The Postscript Murders and The Night Hawks

I real enjoy Elly Griffith’s crime fiction (see my blogs on the Ruth Galloway series, The Lantern Men and The Stranger Diaries), so I was delighted to indulge in her two latest – The Postscript Murders, the next in the series that began with The Stranger Diaries, and The Night Hawks, the latest Ruth Galloway novel. They were both deeply enjoyable.

The Postscript Murders follows DS Harbinder Kaur as she gets increasingly irritated with a set of amateur detectives who are trying to work out if a little old lady called Peggy living in sheltered accommodation in Shoreham has been murdered. At first nothing seems suspicious in the death, but she is a self-styled ‘murder consultant’ who it turns out has helped lots of leading crime writers to come up with sticky endings for their characters. The book is filled with tongue-in-cheek references to the crime writing community and to the publishing industry and I loved the gentle fun-poking at book bloggers, as one myself. Edwin, a former neighbour of Peggy’s in his 80s teams up with a former monk and coffee shop owner, aptly-named Benedict, and a Ukrainian carer called Natalka, and they all go tearing up to Scotland to attend a crime writing festival to see if they can pick up any clues. After a few more writers get bumped off, they find themselves in danger, but thankfully the ever-professional DS Kaur is on hand to sort it out. She comes out to her Sikh parents in the process, but her choice of first potential girlfriend is a little suspect.

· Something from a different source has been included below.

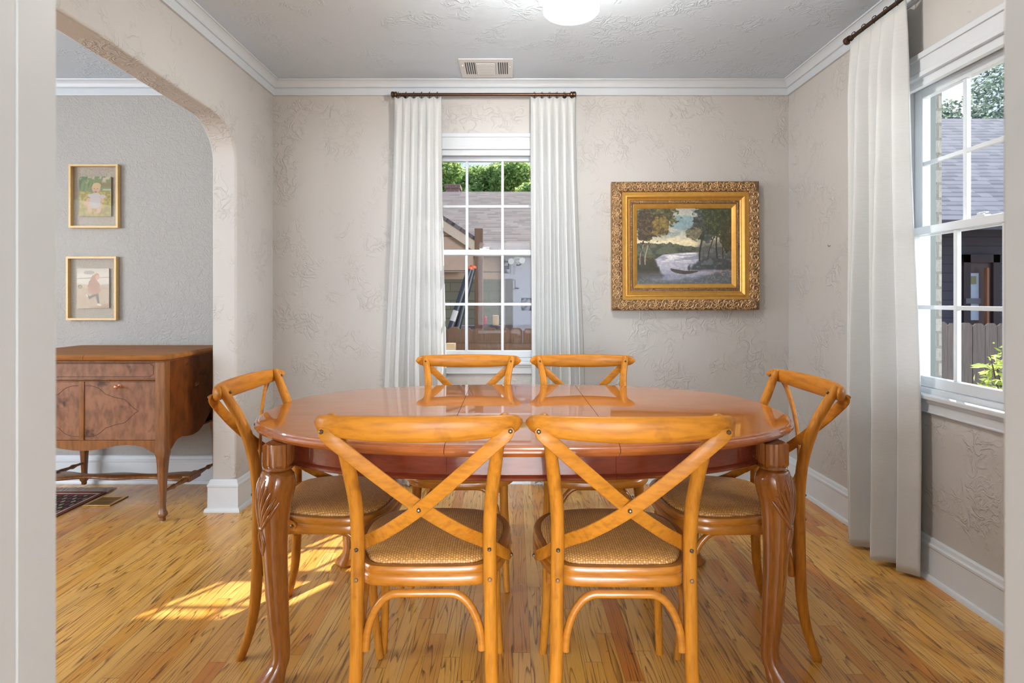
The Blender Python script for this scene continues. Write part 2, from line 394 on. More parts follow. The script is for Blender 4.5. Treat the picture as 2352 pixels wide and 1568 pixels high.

I had finished reading The Night Hawks within 36 hours of its release and it was enjoyable from start to finish. It starts with the discovery of a board on a north Norfolk beach, and DCI Nelson is soon in need of Ruth’s help, as it seems the very modern body has been found right next to a Bronze-age burial. Ruth has recently moved back to Norfolk from Cambridge with her daughter Kate (or Katie, as Nelson, Kate’s father irritatingly insists on calling her). She is single again and dealing with her new job as head of the archaeology department at the University of North Norfolk, her new and annoying colleague David (who seems a bit sinister) and her feelings for Nelson. It’s not long before a murder-suicide (or so it seems) occurs at a lonely Norfolk farmhouse, and Ruth is called in again by Nelson to dig up some bones in the garden. True to form, Nelson and Ruth then find themselves in danger, alongside Nelson’s long-suffering wife Michelle. I am mourning the fact that I now have to wait a year before the next book to find out what happens next in the love triangle that is Nelson, Ruth and Michelle.